>> Begin
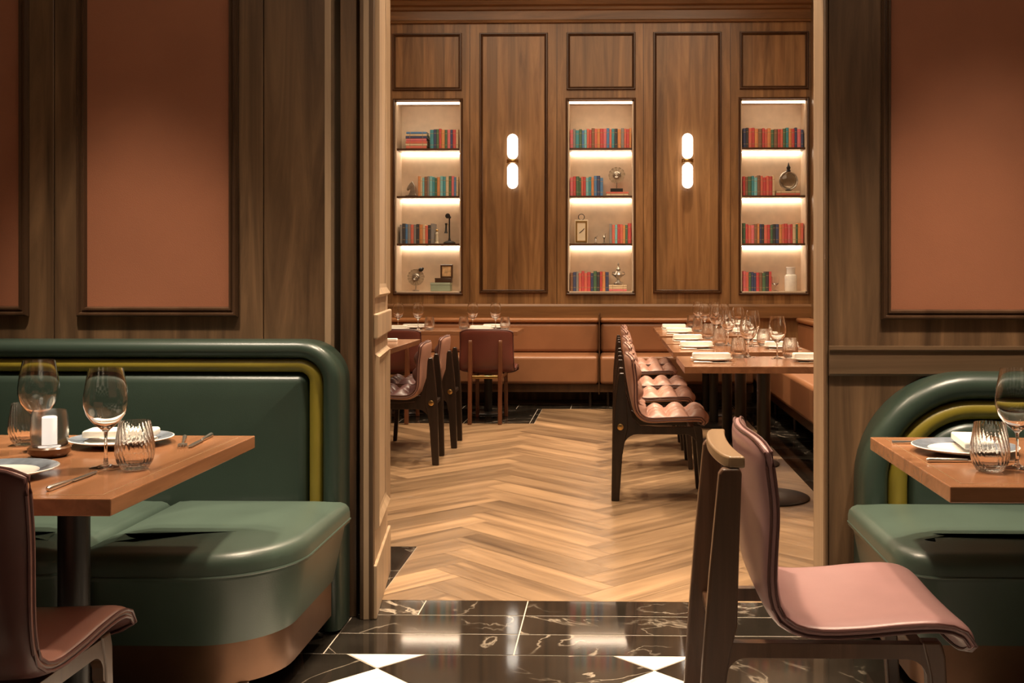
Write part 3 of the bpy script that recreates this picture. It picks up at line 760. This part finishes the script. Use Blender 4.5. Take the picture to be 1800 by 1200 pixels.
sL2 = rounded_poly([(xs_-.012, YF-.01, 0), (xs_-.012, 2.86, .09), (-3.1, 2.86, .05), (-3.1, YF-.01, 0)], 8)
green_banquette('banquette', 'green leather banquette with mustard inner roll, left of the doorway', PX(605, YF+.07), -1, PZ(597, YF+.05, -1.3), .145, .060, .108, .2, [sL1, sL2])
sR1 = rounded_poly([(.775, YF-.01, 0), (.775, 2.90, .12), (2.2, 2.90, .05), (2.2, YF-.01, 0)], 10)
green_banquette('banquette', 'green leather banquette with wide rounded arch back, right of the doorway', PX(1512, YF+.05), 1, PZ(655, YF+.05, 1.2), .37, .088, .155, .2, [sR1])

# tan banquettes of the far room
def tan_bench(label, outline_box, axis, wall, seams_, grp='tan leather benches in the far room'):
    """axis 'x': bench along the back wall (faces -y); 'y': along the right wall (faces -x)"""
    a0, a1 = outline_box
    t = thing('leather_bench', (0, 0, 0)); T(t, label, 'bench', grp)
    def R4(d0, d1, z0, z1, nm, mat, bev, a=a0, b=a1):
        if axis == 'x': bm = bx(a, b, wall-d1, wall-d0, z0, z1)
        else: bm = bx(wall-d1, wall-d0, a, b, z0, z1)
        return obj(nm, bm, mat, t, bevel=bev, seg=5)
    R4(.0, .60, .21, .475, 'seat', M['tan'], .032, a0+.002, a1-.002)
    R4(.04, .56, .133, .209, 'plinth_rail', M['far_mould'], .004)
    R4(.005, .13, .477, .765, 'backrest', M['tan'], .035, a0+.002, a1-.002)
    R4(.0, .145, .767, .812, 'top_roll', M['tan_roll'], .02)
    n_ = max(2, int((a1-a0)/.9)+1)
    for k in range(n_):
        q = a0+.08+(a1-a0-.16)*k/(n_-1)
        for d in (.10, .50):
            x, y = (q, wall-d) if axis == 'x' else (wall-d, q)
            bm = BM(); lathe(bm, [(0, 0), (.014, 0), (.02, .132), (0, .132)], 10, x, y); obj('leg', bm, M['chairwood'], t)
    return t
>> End
(What is needed) Copy out all the data without changing anything, and drop the pictures.

(Output for this exercise)
Write part 3 of the bpy script that recreates this picture. It picks up at line 760. This part finishes the script. Use Blender 4.5. Take the picture to be 1800 by 1200 pixels.
sL2 = rounded_poly([(xs_-.012, YF-.01, 0), (xs_-.012, 2.86, .09), (-3.1, 2.86, .05), (-3.1, YF-.01, 0)], 8)
green_banquette('banquette', 'green leather banquette with mustard inner roll, left of the doorway', PX(605, YF+.07), -1, PZ(597, YF+.05, -1.3), .145, .060, .108, .2, [sL1, sL2])
sR1 = rounded_poly([(.775, YF-.01, 0), (.775, 2.90, .12), (2.2, 2.90, .05), (2.2, YF-.01, 0)], 10)
green_banquette('banquette', 'green leather banquette with wide rounded arch back, right of the doorway', PX(1512, YF+.05), 1, PZ(655, YF+.05, 1.2), .37, .088, .155, .2, [sR1])

# tan banquettes of the far room
def tan_bench(label, outline_box, axis, wall, seams_, grp='tan leather benches in the far room'):
    """axis 'x': bench along the back wall (faces -y); 'y': along the right wall (faces -x)"""
    a0, a1 = outline_box
    t = thing('leather_bench', (0, 0, 0)); T(t, label, 'bench', grp)
    def R4(d0, d1, z0, z1, nm, mat, bev, a=a0, b=a1):
        if axis == 'x': bm = bx(a, b, wall-d1, wall-d0, z0, z1)
        else: bm = bx(wall-d1, wall-d0, a, b, z0, z1)
        return obj(nm, bm, mat, t, bevel=bev, seg=5)
    R4(.0, .60, .21, .475, 'seat', M['tan'], .032, a0+.002, a1-.002)
    R4(.04, .56, .133, .209, 'plinth_rail', M['far_mould'], .004)
    R4(.005, .13, .477, .765, 'backrest', M['tan'], .035, a0+.002, a1-.002)
    R4(.0, .145, .767, .812, 'top_roll', M['tan_roll'], .02)
    n_ = max(2, int((a1-a0)/.9)+1)
    for k in range(n_):
        q = a0+.08+(a1-a0-.16)*k/(n_-1)
        for d in (.10, .50):
            x, y = (q, wall-d) if axis == 'x' else (wall-d, q)
            bm = BM(); lathe(bm, [(0, 0), (.014, 0), (.02, .132), (0, .132)], 10, x, y); obj('leg', bm, M['chairwood'], t)
    return t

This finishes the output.